Ternyata, kenangan bukan hanya tentang cinta pada orang saja. Bagi saya, cinta juga bisa melebar pada sebuah benda. Kenangan cinta pada seseorang waktu SMK, sudah lewat. Kenangan tentang kisah cinta pada mantan waktu kuliah sudah parpiurna.
Tetapi, ini kisah tentang kenangan mencintai buku. Jika ada buku yang tidak kembali, hati saya merana. Sering saya tatap rak deretan buku-buku. Ternyata ada banyak buku yang tidak dikembalikan oleh teman yang meminjam. Galibnya, saya sendiri lupa siapa teman yang meminjamnya.
Saya pernah kehilangan buku berjudul "Sumbangan Sejarah Peradaban Islam Terhadap Dunia". Buku bersampul putih dengan tebal lebih dari 500 halaman. Seingat saya, harga buku itu adalah Rp 120.000,-Buku sejarah yang ditulis oleh Prof Raghib as Sirjani. Tidak hanya buku sejarah, beberapa novel juga raib dan tidak kembali lagi.
Mungkin terlalu naif, kehilangan buku saja sangat merana. Perlu diketahui, untuk membeli buku-buku itu membutuhkan perjuangan. Saat saya benar-benar tidak memiliki uang kemudian mengumpulkannya. Membeli buku merupakan pekerjaan yang harus menguras tenaga dan pikiran bahkan uang.

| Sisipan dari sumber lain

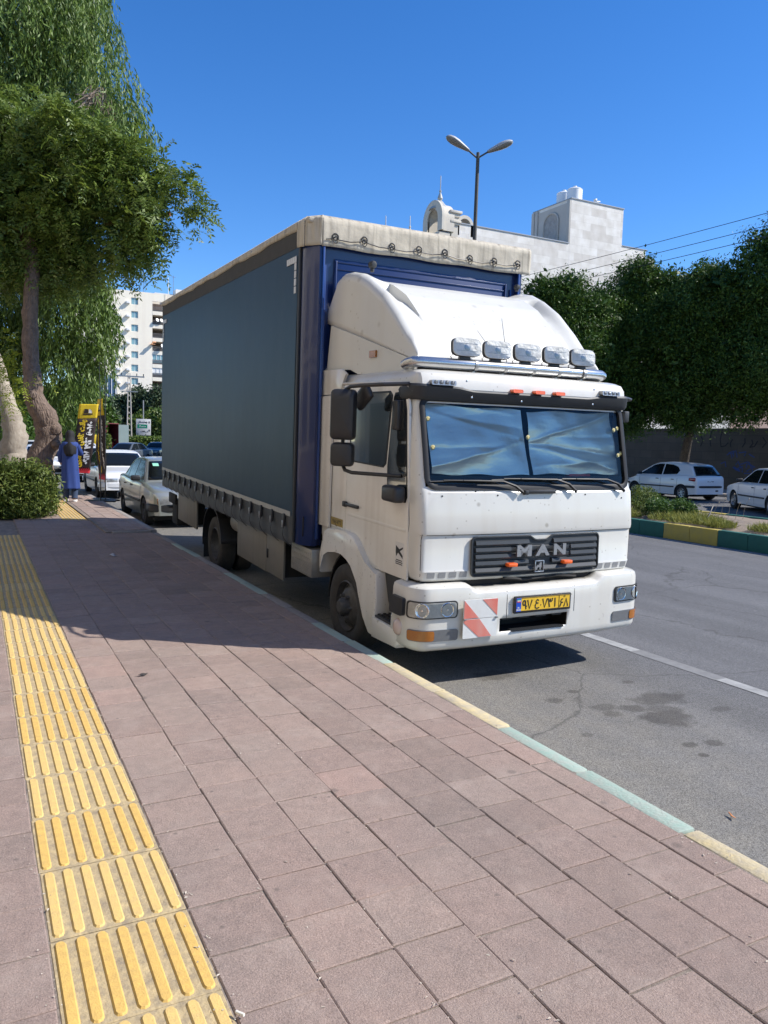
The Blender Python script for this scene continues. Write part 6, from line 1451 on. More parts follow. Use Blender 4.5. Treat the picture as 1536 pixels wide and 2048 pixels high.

Masa-masa kecil saya sungguh sangat menyedihkan jika mengingat tentang buku. Tinggal di pelosok kampung dengan akses perpustakaan yang terbatas. Untuk mendapatkan buku, bukan pekerjaan yang mudah. Orang tua saya bukan orang kaya, malahan hanya buruh tani biasa. Mereka tidak pernah mampu untuk membelikan buku bacaan.
Waktu kuliah juga sangat menyedihkan kondisinya. Tidak pernah punya uang lebih untuk membeli buku. Untuk membayar uang kuliah tiap semester saja sangat sulit. Jika pun bisa membeli buku harus dengan perjuangan yang tidak mudah.
Merawat buku ternyata bukan pekerjaan yang ringan. Saat sekarang sudah mampu membelinya, justru saya kesulitan merawatnya. Buku-buku hanya diam penuh debu sangat jarang saya baca. Jika ada orang yang mau meminjam saya berikan. Pada akhirnya saya kehilangan setelah mereka tidak mengembalikannya.
Ini tentang ikhtiar merawat buku yang justru terabaikan. Jika merawat buku saja saya tidak mampu, bagaimana bisa membacanya. Urusan merawat dan membaca buku memang bukan urusan mudah. Apalagi ditantang untuk menulis buku, bisa kelenger saya ini.
Sejatinya pekerjaan merawat buku adalah pekerjaan merawat bangsa. Saat kita tidak mau merawat buku atau malahan tidak mau membacanya, kita tidak mencintai bangsa ini. Bisa jadi, untuk sebagian orang tidak membaca buku tidak masalah. Pada akhirnya, membaca buku bagi mereka bukan prioritas utama.
Tetapi, bagaimana jika seluruh rakyat Indonesia tidak mau membaca buku? Bagaimana kondisi bangsa ini jika seluruh rakyatnya tidak mau merawat buku? Mungkinkah kita bisa menyamai ilmu pengetahuan dan teknologi yang telah dihasilkan oleh bangsa lain, tanpa masyarakat pembaca?
Pertanyaan di atas tidak memerlukan jawaban. Sebab, kita sudah mengetahui jawabannya. Sudah lama bangsa Indonesia mengatakan merdeka, tetapi sejatinya belum sepenuhnya merdeka. Sungguh memprihatinkan kondisi sumber daya manusia sebuah bangsa yang masyarakatnya tidak mau merawat buku.